Na pewno podstawą jest mięcho. Niestety, polskie ryby lubią polskie patenty i moim zdaniem walenie białasów czy konopii z procy nie zda egzaminu. Poszedłbym klasyką - 1/4 litra jokersa (ok. 8 -12 zł - ostatnio nie kupowałem, więc ceny mogą być różne), pół kilo czarnej płociówki Lorpio z serii extra (4 zł), małe pudełko czerowonych pinek (2 zł), małe pudełko białasów (góra 2 zł) i ochotka hakowa (3-4 zł) Do tego ziemia. Najlepiej zwykła z kretowiska, czarna, kopana w pobliżu wody (ok. 3 litrów). Ważne, żeby nie miała w swoim składzie zbyt wiele cząstek organicznych, kiełków itp... Najlepiej ją powąchać.
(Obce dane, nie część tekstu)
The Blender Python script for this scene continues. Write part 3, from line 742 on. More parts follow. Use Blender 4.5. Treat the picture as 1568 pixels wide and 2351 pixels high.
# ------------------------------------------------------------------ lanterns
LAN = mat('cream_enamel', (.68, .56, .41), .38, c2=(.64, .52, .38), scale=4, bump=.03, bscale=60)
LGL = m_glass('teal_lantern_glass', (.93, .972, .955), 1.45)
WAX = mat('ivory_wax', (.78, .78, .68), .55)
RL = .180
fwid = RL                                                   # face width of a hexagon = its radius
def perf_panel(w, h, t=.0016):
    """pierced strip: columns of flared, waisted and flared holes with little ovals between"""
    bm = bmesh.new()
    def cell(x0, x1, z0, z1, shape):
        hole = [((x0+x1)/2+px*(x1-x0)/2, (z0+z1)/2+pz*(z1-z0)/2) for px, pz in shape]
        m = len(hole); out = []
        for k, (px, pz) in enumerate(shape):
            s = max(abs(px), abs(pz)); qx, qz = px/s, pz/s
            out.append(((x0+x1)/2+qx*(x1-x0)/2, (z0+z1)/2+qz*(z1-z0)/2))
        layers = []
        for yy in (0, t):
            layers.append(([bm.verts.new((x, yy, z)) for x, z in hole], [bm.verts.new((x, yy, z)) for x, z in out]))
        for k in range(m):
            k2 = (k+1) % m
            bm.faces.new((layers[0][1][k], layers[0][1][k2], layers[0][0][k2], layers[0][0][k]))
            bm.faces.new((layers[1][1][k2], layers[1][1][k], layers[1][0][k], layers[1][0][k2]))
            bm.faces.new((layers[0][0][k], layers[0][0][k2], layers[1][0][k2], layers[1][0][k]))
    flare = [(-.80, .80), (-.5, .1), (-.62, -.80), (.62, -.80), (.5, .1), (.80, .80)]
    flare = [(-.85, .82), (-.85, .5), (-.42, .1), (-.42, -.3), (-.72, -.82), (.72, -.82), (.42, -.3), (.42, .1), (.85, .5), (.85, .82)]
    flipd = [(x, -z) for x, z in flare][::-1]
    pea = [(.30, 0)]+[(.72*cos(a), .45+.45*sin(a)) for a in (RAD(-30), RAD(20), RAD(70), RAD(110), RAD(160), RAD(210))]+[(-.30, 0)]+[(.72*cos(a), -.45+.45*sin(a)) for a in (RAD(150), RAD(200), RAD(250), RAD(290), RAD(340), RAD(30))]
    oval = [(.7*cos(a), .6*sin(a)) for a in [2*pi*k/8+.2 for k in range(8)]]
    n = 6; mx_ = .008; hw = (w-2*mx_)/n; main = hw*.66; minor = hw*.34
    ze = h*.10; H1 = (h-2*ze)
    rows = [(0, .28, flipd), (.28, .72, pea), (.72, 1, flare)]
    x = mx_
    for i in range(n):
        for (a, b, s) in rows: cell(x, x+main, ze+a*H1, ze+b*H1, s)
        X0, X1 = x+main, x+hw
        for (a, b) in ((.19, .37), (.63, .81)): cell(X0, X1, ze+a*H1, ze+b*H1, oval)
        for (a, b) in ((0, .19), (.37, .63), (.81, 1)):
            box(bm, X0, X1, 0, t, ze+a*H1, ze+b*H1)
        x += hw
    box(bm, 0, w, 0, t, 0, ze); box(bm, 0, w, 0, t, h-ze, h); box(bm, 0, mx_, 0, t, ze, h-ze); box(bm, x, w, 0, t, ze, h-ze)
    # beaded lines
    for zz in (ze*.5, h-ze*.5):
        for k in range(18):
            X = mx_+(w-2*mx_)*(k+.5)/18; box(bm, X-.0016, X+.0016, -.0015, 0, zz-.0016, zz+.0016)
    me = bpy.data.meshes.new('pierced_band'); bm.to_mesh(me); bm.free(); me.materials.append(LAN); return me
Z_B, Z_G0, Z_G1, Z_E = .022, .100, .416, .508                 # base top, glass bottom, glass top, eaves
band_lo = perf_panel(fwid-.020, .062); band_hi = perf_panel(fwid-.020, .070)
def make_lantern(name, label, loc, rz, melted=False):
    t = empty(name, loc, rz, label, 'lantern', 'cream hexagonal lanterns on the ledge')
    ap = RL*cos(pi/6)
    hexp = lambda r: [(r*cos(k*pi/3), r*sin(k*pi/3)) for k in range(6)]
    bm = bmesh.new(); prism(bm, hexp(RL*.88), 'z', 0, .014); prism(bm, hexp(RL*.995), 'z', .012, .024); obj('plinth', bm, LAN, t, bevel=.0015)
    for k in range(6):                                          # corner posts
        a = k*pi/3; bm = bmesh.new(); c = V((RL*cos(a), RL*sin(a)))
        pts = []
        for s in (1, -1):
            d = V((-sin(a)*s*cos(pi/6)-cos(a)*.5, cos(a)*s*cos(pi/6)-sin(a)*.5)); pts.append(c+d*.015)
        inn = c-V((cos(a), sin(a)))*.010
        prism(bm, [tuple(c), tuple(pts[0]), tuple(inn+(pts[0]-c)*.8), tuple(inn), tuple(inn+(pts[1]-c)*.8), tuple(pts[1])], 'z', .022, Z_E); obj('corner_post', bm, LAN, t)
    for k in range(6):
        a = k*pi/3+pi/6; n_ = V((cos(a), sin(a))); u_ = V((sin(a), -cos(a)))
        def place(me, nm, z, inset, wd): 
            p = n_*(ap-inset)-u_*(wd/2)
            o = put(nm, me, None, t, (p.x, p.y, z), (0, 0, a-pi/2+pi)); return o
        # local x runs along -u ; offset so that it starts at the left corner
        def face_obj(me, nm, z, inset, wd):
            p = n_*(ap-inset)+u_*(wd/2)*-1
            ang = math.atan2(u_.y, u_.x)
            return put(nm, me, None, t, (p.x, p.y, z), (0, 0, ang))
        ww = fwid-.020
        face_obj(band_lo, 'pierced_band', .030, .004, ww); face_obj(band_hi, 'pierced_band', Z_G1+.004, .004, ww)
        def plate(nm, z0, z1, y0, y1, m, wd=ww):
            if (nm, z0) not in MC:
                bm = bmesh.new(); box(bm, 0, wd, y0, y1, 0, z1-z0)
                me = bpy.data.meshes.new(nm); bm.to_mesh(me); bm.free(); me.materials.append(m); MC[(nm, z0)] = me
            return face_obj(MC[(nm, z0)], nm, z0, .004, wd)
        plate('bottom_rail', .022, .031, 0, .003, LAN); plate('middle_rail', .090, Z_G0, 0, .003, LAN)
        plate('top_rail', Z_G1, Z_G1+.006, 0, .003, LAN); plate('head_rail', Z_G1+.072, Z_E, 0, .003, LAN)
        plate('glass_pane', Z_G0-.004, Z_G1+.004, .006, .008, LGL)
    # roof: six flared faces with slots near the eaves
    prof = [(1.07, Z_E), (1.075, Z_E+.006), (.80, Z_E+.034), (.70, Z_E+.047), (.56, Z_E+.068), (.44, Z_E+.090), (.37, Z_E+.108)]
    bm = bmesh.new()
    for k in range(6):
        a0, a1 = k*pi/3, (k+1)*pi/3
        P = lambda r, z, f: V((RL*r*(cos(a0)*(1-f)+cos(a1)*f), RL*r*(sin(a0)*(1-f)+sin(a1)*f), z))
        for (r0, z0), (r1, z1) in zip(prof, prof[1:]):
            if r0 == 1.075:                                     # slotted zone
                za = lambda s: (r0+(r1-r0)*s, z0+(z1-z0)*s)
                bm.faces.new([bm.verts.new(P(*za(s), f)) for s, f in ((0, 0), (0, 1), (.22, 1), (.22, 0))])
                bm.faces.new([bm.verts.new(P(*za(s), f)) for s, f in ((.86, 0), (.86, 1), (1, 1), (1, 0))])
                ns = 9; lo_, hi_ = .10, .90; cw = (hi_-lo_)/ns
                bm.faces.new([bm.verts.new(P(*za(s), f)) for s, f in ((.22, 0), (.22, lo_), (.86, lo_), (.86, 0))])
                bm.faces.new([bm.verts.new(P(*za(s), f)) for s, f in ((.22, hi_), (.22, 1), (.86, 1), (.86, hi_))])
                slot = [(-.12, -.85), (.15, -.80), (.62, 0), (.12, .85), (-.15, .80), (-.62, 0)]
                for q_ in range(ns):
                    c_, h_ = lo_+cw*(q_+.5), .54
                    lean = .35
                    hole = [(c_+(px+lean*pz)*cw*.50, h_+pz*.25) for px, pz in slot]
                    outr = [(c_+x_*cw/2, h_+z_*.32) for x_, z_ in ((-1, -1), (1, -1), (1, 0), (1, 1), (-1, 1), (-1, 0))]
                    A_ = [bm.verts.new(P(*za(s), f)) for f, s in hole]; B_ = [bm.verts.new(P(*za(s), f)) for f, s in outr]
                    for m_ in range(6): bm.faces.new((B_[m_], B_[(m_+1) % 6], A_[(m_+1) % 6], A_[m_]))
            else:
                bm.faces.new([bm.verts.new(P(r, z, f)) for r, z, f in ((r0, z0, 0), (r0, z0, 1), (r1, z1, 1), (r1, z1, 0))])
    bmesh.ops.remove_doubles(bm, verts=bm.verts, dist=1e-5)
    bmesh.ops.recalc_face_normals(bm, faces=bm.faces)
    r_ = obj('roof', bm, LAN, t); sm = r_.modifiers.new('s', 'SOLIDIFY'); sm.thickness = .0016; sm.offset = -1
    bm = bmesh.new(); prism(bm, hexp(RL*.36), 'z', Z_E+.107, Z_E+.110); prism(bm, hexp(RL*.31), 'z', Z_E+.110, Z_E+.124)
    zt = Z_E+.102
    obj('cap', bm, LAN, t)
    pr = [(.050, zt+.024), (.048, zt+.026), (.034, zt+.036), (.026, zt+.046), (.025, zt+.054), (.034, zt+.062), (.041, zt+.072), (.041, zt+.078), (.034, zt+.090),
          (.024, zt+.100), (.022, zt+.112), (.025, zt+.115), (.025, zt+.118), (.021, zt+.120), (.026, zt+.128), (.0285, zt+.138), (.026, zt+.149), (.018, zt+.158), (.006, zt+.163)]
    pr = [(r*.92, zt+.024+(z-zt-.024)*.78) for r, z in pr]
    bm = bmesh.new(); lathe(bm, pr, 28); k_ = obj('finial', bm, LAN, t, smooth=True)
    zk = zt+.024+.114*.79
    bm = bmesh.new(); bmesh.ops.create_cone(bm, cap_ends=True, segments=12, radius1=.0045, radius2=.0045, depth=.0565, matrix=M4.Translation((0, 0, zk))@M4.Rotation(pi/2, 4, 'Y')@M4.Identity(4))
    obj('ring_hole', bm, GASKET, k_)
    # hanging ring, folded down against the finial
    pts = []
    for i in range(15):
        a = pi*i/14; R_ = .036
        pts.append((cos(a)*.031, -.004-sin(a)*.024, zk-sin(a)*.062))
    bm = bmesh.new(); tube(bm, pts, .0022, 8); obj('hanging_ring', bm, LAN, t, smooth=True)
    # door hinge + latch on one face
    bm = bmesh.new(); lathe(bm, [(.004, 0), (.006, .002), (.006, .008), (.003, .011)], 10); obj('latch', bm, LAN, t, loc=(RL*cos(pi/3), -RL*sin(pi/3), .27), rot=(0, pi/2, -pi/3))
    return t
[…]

Jokersa należy "rozbić". Można zrobić to specjalną glinką, można samą, przesianą ziemią, można mąką kartoflaną. Ale najważniejsze jest, żeby jokersa po "rozbiciu" wymieszać z dwoma litrami ziemi. Fajnie się przez noc "napije" i będzie wyglądał jak małe kobry :)

A potem z górki. Zanętę po nawilżeniu wymieszać z litrem ziemi i ponownie przetrzeć, nęcić zanętą z ziemią i szczyptą robali oraz ziemią z jokiem.

Najistotniejsze w tym wszystkim jest stopień sklejenia ziemi. Myślę, że zrobienie dywanu w Twoim przypadku to będzie to.

Offline jean72

  • Ekspert
  • *****
  • Wiadomości: 1 157
  • Reputacja: 50
  • Płeć: Mężczyzna
  • Lokalizacja: Śląsk
  • Ulubione metody: bat i feeder
Odp: Wiosenna zanęta na rzekę
« Odpowiedź #13 dnia: 20.02.2016, 23:06 »
Miało być prosto dlatego nie pisałem o Jokersie ale Kalesiak ma rację i jeśli masz możliwość to Jokers i haczykowa mile widziana w takim wczesnym łowieniu
Takie jest moje zdanie na ten temat i nikt nie musi się z nim zgadzać

Offline kALesiak

  • Ekspert
  • *****
  • Wiadomości: 1 638
  • Reputacja: 86
  • Płeć: Mężczyzna
Odp: Wiosenna zanęta na rzekę
« Odpowiedź #14 dnia: 20.02.2016, 23:15 »
Miało być prosto dlatego nie pisałem o Jokersie ale Kalesiak ma rację i jeśli masz możliwość to Jokers i haczykowa mile widziana w takim wczesnym łowieniu

Na pewno jok nie zaszkodzi. Ale z drugiej strony sam pamiętam historie, kiedy koledze wystarczała ćwiara pinek, żeby obić towarzystwo. Jednak to wyjątki, dlatego stawiam na joka, choć czasem należy łowić na parzoną pszenicę :D Tutaj nie ma zerojedynkowych odpowiedzi, dlatego sądzę, że najważniejsze jest miejsce, odpowiednie podanie towaru i dopasowanie się zestawem do warunków.